THE★映画日記

映画(たまに漫画や文学)の感想と批評、映画を取り巻く風潮についての雑感など。

『サイン』&『フライトプラン』

●『サイン』

 

 

 

 

 公開年は2002年でわたしは中学一年生だったけれど、やたらと評判が悪かったような記憶がある。……と思って調べたら、「2002年で最も高い収益を上げた映画の一つ」であるそうだ。まあ『シックス・センス』は大ヒットしたはずなので、同じシャマラン監督作品である『サイン』も期待して観に行った結果、予想と反した内容で「なんじゃこりゃ」となって悪評につながった、ということかもしれない。

 

 とはいえ、わたしは今回はじめて観たのだけれど、ふつうに面白い。メル・ギブソン演じる主人公の娘(アビゲイル・ブレスリン)と、主人公の弟役を演じるホアキン・フェニックスが出てくるシーンの大半は「シリアスな笑い」というか、シュールな面白さがあり、終始真面目腐った顔で家族を守ろうと腐心するメル・ギブソンといい対比になっている。この「シリアスな笑い」の描き方はどちらかといえば90年代やゼロ年代というよりも現代の映画の水準に近いのではないだろうか。
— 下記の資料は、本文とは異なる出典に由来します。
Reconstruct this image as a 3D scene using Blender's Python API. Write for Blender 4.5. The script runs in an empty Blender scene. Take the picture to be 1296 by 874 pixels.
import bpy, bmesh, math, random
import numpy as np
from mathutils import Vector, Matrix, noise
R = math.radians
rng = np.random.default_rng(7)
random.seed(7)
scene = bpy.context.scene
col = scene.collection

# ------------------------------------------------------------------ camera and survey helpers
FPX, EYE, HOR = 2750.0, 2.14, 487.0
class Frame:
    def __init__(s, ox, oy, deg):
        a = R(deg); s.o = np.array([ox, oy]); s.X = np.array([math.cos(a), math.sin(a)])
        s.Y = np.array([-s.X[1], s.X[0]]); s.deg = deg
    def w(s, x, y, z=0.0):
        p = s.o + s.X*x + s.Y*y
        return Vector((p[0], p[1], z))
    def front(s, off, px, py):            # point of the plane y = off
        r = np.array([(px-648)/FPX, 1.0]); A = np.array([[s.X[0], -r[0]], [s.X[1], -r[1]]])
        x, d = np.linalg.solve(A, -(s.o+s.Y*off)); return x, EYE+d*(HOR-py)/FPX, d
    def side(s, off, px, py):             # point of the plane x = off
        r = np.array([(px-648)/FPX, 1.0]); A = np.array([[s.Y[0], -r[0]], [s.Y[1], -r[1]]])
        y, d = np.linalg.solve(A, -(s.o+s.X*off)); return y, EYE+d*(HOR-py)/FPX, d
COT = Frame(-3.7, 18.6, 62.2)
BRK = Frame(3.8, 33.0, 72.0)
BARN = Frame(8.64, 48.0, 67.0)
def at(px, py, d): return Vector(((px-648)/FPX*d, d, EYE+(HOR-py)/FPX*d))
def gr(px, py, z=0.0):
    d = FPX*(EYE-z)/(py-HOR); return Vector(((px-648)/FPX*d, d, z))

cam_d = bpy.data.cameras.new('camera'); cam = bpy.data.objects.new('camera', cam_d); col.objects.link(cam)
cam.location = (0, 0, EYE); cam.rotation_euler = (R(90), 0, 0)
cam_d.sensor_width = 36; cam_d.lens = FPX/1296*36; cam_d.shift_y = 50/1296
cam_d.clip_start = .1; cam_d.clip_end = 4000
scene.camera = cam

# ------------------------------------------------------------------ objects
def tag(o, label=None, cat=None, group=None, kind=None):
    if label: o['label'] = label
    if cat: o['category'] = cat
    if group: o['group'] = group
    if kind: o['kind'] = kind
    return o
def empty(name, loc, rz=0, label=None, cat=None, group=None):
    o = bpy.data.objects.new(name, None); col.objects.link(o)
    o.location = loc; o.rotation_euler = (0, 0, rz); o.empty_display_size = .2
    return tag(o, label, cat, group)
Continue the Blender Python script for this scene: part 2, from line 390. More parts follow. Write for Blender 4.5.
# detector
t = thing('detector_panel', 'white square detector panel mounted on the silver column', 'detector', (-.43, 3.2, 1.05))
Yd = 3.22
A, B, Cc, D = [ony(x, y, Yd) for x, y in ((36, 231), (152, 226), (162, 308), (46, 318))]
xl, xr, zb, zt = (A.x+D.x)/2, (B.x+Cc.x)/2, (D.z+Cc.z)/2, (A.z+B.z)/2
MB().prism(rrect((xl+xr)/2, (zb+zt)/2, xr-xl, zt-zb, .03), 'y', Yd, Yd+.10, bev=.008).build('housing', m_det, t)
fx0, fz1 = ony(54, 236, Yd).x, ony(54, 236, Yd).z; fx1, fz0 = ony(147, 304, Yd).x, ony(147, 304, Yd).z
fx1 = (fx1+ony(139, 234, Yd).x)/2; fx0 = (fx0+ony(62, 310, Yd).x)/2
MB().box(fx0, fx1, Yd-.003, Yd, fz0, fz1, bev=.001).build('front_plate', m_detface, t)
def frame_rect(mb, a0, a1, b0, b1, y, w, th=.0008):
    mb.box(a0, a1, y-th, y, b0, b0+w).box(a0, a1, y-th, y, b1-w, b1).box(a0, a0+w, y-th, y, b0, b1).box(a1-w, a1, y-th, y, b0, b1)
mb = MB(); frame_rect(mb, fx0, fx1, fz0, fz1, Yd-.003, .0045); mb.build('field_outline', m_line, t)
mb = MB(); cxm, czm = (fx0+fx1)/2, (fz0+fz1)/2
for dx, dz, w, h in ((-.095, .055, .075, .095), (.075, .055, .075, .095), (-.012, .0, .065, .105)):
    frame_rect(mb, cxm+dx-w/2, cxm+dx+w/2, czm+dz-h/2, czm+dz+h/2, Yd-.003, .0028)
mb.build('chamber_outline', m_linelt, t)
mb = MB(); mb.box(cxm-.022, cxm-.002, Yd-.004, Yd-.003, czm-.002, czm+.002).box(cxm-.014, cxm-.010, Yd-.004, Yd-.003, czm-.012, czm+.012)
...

 公開当時にテレビで流れていた予告などからはもっと曖昧で重厚な「心理劇」な作品だと勝手に思い込んでいたのだが、ドストレートに古典的なミステリーサークルがドカンと出るオープニングから、冗談みたいに王道なグレイ型の宇宙人と対峙することになるクライマックスまで、並の映画にはないような明け透けな展開が繰り広げられて驚いた。とはいえ、『宇宙戦争』的なストーリーをマクロではなくミクロな視点から描くというのはあくまで表面上のものであり、ある意味ヨブ記的な「神への疑い」とか「信仰心を忘れないこと」がメインのテーマであるのだろう。それにしたってストレート過ぎる気はするが、「シリアスな笑い」パートの面白さと逃げも隠れもない本筋の直球っぷりには好感が抱けて、見ていて楽しかった。

 

●『フライトプラン

 

 

 

 

 こちらも『サイン』と同じく、公開当時に話題になったが評判も悪かった、という記憶がある作品。また、『サイン』と同じく、当時の予告から「実は主人公の娘は存在しなくて主人公は精神病という、よくある心理サスペンスかな」と15年以上ずっと思っていたのだけれど、いざ観てみたら「心理サスペンス」と観客に推測させること自体が二重のミスリーディングとなっている、王道でまっとうなサスペンス作品であった。

 ジョディ・フォスター演じる主人公からは「母親」としての力強さや根性を感じられるので、クライマックスの展開も安心してみられる。一方でピーター・サースガードが真犯人であるというのはちょっと捻りがなさ過ぎて、彼がやられて黒幕が判明する……という展開のほうがワクワクしたしミステリーとしても面白くなったと思う。共犯役のエリカ・クリステンセンは唇がセクシーで魅力的、機長役のショーン・ビーンが最後に謝罪するエンディングで予想できたものではあるけれど王道で感動的だ。

 ……もっとも、観客の誰もが思うだろうけれど、「濡れ衣を着せようとしたアラブ人には謝ってやれよ」とは思った。原題の作品なら彼の扱いはもっとずっといいものになっただろうし、テロ事件から数年後である当時のアメリカの雰囲気がちょっと伝わってしまった。